Pub Date: Aug. 1st, 1968
ISBN: 0151621608
Publisher: Harcourt, Brace & World

Backward, ever backward, through sentences which sinuously, sonorously curl around parenthetical phrases and elliptical clauses, "vagariously" winds this retrospective of the life of Henry Dodd Worthington as now through "experience's actual disorder and inconsecutiveness" he tries to reconcile himself as he was (sufficiently remote to elicit a third person referral) with the man he now is in late middle age. . . . This doubtful construction is only intended as a warning to readers of Mr.

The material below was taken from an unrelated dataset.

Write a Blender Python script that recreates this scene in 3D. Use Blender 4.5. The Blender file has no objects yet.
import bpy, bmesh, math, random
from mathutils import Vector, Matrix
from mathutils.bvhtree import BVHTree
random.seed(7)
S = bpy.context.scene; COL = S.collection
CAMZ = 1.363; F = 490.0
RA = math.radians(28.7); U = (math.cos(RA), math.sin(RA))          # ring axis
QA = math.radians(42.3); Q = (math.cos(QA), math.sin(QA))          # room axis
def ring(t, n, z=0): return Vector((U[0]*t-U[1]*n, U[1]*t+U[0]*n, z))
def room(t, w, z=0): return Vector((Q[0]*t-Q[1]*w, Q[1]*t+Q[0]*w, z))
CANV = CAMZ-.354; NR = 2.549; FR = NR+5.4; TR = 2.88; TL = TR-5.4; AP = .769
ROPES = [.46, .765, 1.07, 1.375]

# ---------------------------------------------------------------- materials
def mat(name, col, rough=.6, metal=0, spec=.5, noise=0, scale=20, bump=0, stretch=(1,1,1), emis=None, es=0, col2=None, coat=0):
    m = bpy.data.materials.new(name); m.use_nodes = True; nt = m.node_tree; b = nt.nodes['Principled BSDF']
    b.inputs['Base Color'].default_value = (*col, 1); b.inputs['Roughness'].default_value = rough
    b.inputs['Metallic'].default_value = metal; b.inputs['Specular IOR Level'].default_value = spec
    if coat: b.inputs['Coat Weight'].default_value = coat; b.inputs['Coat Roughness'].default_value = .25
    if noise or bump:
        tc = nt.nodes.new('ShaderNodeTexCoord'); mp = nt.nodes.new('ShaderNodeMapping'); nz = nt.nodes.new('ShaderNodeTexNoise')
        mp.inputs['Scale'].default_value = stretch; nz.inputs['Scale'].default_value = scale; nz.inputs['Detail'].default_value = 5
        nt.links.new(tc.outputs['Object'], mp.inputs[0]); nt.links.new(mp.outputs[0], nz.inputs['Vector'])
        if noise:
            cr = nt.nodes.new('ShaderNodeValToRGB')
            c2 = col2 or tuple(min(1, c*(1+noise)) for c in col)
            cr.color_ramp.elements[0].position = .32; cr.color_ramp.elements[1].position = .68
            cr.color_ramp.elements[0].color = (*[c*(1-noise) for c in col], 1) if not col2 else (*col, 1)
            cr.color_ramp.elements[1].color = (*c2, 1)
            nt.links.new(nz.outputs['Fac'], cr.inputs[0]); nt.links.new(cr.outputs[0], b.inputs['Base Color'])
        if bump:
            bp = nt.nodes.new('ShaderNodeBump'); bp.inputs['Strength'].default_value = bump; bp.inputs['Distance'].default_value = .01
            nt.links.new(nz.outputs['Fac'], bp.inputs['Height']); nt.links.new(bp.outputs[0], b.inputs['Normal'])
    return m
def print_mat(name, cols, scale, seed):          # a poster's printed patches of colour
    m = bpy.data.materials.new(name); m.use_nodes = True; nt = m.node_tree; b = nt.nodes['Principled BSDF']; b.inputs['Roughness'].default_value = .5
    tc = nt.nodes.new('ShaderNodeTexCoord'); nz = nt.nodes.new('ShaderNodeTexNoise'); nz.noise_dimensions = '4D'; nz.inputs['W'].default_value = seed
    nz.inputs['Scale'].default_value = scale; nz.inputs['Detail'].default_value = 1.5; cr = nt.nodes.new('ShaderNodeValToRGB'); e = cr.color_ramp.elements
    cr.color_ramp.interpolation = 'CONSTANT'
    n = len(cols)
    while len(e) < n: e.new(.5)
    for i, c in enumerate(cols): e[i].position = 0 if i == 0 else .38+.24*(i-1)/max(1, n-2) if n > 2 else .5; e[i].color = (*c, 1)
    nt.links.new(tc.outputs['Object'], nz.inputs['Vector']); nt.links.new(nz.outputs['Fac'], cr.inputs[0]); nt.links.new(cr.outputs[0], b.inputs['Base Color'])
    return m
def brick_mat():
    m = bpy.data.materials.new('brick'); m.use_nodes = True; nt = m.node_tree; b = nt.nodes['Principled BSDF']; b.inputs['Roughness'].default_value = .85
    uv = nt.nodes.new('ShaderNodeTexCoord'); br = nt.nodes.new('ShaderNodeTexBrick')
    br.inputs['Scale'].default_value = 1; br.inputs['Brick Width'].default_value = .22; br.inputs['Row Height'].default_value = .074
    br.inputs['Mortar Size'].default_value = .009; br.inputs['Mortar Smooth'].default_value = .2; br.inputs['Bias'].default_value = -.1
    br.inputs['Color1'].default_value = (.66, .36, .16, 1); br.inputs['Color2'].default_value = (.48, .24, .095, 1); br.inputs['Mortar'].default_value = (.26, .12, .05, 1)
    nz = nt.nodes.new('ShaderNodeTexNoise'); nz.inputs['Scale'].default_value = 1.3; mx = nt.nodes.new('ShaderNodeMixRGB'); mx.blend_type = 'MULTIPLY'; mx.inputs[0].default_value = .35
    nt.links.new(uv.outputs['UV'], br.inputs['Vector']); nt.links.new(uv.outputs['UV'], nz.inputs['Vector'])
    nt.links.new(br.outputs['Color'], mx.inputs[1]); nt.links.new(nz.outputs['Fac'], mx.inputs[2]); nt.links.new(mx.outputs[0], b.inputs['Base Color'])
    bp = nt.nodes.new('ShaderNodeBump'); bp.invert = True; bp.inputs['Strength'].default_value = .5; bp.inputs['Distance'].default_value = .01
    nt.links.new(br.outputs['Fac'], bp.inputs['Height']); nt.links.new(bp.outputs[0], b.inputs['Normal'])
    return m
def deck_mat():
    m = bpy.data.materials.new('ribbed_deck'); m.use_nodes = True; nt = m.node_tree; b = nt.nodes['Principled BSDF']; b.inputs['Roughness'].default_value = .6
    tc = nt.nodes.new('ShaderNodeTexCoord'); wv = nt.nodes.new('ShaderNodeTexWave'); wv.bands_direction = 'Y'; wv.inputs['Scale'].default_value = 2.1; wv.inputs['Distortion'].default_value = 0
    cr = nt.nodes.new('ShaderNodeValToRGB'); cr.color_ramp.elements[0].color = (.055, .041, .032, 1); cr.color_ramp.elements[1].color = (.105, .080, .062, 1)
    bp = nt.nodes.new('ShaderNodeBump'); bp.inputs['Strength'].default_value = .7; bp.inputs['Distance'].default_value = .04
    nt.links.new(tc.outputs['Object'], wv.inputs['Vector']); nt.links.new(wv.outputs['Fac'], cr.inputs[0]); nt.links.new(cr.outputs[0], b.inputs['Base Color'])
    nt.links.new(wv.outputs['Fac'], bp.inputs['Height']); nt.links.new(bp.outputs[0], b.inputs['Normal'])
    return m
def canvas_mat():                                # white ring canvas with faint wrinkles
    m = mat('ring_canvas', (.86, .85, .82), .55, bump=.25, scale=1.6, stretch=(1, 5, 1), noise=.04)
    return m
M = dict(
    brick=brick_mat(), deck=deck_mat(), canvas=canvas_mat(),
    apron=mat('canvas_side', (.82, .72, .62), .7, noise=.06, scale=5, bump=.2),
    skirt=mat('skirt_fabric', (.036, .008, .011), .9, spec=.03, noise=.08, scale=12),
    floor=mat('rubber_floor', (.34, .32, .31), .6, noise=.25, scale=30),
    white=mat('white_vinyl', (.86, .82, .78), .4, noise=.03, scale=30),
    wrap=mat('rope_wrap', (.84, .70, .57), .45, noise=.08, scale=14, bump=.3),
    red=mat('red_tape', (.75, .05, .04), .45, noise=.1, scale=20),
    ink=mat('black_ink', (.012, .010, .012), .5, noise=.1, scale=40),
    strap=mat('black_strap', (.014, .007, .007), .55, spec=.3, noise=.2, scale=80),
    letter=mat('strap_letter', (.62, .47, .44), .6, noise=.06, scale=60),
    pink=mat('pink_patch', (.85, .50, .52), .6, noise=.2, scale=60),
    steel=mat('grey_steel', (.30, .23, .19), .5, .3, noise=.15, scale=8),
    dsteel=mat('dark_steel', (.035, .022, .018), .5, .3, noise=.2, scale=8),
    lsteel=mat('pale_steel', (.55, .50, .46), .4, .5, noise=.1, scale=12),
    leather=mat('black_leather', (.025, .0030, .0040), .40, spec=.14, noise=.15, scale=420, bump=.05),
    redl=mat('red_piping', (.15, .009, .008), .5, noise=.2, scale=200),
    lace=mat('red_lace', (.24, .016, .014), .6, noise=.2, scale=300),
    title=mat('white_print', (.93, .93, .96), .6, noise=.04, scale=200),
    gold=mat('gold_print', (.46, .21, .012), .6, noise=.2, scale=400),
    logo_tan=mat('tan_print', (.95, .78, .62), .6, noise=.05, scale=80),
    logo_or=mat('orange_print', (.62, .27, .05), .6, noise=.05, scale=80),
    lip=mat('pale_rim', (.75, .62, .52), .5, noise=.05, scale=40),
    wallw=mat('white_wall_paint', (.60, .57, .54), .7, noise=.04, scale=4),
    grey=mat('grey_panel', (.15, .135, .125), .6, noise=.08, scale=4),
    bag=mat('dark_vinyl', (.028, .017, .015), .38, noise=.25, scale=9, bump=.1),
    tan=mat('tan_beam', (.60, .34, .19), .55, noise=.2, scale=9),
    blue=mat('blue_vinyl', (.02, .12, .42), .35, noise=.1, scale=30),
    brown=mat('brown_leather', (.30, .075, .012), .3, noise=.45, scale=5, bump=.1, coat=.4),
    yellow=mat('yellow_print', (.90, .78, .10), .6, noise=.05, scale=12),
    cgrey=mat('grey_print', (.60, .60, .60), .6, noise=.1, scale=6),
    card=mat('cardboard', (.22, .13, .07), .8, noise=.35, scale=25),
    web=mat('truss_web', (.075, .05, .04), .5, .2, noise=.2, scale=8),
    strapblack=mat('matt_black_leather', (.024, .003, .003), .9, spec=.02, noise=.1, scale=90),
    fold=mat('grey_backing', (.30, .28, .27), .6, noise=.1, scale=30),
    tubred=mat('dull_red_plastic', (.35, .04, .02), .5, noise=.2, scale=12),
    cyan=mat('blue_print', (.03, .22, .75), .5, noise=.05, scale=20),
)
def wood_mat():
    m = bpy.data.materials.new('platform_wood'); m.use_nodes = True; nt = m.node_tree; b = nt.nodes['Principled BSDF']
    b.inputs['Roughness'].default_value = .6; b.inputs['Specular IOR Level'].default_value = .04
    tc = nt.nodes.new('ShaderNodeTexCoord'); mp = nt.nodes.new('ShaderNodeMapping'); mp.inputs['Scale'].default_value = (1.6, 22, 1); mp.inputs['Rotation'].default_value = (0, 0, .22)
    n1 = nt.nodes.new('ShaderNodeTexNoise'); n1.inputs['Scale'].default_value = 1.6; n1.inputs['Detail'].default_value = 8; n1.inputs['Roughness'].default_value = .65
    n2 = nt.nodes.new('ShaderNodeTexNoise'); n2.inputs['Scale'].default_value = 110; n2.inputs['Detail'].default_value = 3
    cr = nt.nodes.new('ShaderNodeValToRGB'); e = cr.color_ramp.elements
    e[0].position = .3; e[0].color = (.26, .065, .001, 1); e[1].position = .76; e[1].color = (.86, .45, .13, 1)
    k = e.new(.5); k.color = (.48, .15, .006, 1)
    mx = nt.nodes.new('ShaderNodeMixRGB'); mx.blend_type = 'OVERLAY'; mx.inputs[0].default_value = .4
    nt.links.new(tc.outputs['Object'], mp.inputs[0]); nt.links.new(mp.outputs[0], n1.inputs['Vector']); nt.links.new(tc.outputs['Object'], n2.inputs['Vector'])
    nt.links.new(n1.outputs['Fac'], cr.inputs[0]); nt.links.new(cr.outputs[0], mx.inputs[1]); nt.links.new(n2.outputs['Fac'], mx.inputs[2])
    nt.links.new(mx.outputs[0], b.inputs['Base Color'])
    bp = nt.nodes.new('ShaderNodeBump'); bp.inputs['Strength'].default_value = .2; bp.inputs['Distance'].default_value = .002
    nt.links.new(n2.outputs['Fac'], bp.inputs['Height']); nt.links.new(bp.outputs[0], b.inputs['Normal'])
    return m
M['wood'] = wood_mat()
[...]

Cozzens' new book which is his first novel in ten years and in which he has completed his mastery of the involute sentence. (Ibid.: "Heart conturbed, with dissolution's icy wind on him he does not, he cannot, elect to look ahead and, trembling, prefigure in the final gloom of night the river's calamitous sliding without intermission over the rock edge and wreathed with spray and vapor thundering down.") For those not by patience possessed, trying. . . . En avant—with Cozzens' Last Puritan as he assembles the parts of his life which, with a certain amount of grave questioning and judicious qualifying, have been important in this spectator-participant's total experience: his birth from a long line of acknowledged academic eminence and material affluence; his grandfather, seer and sage, who lived until 99 and repudiated Freud; his first seduction—an "unnerved unable blushing boy" at the hands of-an older woman; his marriage and divorce; his impatience with the marital capriciousness of his' daughter; his own ingenuous stance as a young man who found the workaday world of money unrelated to real life and its later reversal as via a Mind Power course he achieved a Madison Avenue empire, etc. etc. This reflective reconnaissance of "the kinds of unknowing in individual human experience" if parsed and pursued to its conclusion some six lines later, is intended to have "meaning for every man." Perhaps for Mr. Cozzens' admirers, although in Henry Dodd Worthington he seems to have removed himself to a considerable degree from his time and ours.